The crucial part of having to live through this process is that today, as I write this, I don’t care about her, either. This became clear to me when we had a co-parenting conversation on the phone the other day, and she had context to tell me that she still cared about me, and that she always will. I think she was probably being truthful, that women go through these things quite differently, but I didn’t respond to her with the truth from my perspective; I remained silent, but if I had said something I would have said that I don’t care about her at all anymore. That’s not posturing or wishful thinking. It is true. You see, having lived through the brain re-wiring, I got to the point that when I’m around her, there’s something alien and off about her now, like it looks like her, but it isn’t her, not the her I remember. I feel absolutely nothing. Back when I was going through it, I hated her, not really, but that’s something I told myself, how much I hated her for what she had done. I didn’t want to be around her because it was a flood of emotion and it hurt. Today, there’s nothing. She’s not the person I used to know. She’s somebody else.

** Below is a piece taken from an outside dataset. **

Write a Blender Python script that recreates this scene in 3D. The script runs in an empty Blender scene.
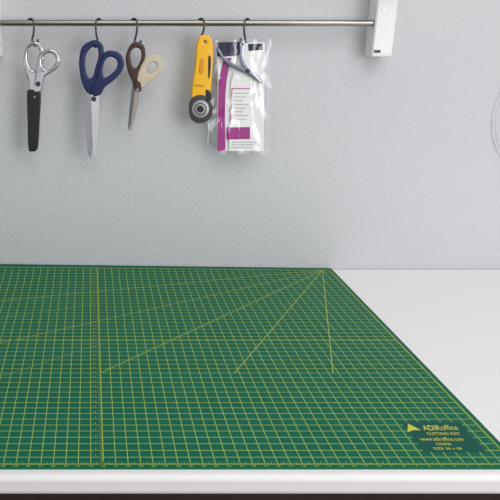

I mean that quite literally. Her pattern is different now. My brain doesn’t recognize it.
All of those five years, I just wanted to get to this point, where I am now. I got there. I survived it. My brain rewired. I lost, but I also gained something else. I became a far better father than I ever would have been had she never left. I bonded with my daughters in a way that I wouldn’t have if she had never left. I got stronger, but that strength came at a price, as it always does. I lost the ability to trust women, to pair-bond with them, and some people might find that sad, but I do not feel sad anymore, and if you look at the state of women out there, all of them glued to their phones, what exactly is the advantage to having a relationship with them? Sharing them with every stranger on the Internet? The occasional use of a vagina? That’s a post for another time. Not needing them, though, I suspect that is what masculine strength actually looks like, and I’m living it now.
As put by Lord Tennyson:
I hold it true, whate’er befall; I feel it, when I sorrow most; ‘Tis better to have loved and lost Than never to have loved at all.